* **EXERCISE DETAILS**
Pull out each line of the data that includes the word "scene".

(Dataset items)
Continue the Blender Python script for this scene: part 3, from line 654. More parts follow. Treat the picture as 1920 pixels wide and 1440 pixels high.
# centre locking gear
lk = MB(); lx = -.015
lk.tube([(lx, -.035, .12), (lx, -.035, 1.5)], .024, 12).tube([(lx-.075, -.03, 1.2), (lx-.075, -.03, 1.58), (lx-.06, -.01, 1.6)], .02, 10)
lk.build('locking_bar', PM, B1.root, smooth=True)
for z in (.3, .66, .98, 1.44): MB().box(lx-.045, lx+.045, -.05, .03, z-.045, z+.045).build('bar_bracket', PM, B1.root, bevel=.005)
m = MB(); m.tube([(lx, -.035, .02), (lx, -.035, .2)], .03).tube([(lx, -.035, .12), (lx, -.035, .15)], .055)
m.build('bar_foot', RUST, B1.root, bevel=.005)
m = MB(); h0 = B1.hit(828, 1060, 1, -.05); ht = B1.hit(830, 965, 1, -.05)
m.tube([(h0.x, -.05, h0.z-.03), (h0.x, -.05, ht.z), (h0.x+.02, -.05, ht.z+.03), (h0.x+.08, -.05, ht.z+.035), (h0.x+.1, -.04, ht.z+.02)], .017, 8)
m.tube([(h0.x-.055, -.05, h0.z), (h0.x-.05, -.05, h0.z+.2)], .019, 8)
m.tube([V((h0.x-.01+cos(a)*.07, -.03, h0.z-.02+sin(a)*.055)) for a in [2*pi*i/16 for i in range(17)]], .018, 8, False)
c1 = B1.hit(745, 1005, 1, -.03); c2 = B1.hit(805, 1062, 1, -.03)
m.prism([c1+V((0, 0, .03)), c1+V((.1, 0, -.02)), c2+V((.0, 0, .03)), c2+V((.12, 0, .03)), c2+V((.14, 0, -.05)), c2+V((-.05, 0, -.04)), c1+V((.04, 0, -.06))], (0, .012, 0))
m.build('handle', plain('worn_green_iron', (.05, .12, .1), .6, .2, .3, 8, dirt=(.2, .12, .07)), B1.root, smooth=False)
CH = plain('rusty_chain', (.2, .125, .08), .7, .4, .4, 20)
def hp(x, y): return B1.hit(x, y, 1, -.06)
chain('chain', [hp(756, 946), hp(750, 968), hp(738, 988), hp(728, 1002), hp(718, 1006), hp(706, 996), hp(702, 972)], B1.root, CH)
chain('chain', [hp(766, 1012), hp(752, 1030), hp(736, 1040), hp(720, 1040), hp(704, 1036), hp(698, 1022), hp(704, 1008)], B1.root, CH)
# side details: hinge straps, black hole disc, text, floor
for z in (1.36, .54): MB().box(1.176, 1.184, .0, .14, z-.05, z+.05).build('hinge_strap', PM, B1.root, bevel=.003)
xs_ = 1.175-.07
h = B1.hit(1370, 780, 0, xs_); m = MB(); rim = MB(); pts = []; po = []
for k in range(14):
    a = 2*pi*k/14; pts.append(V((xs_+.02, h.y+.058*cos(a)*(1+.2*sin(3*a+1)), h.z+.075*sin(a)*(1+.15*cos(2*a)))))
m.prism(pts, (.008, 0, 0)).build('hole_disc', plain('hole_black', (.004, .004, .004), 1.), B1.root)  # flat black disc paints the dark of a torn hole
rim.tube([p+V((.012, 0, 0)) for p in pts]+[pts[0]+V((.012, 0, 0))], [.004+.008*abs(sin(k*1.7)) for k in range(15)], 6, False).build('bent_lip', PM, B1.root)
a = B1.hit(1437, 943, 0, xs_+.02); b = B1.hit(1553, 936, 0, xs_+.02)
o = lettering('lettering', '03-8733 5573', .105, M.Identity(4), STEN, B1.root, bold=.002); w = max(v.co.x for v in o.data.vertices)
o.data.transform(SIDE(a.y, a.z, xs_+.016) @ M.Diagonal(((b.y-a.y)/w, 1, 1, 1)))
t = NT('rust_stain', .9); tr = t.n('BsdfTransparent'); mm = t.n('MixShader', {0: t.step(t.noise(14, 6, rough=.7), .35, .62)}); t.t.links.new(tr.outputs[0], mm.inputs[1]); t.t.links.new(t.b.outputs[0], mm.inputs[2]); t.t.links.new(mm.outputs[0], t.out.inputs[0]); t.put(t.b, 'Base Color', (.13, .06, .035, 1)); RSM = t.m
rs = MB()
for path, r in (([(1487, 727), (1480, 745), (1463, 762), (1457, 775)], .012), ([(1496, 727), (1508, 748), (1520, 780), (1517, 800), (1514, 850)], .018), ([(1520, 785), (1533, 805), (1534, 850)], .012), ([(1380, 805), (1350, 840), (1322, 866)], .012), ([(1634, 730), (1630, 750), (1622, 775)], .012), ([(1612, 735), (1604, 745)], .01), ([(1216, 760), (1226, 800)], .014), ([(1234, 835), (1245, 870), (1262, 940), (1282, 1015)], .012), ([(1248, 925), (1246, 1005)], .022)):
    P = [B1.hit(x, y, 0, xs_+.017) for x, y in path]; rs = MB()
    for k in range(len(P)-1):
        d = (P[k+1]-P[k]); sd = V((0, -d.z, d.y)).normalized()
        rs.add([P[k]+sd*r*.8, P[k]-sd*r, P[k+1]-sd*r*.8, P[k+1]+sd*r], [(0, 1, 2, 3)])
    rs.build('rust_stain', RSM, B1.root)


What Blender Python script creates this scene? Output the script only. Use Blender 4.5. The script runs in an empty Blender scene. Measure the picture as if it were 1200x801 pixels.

* **COMPLETED TASK**
Continue the Blender Python script for this scene: part 3, from line 654. More parts follow. Treat the picture as 1920 pixels wide and 1440 pixels high.
What Blender Python script creates this scene? Output the script only. Use Blender 4.5. The script runs in an empty Blender scene. Measure the picture as if it were 1200x801 pixels.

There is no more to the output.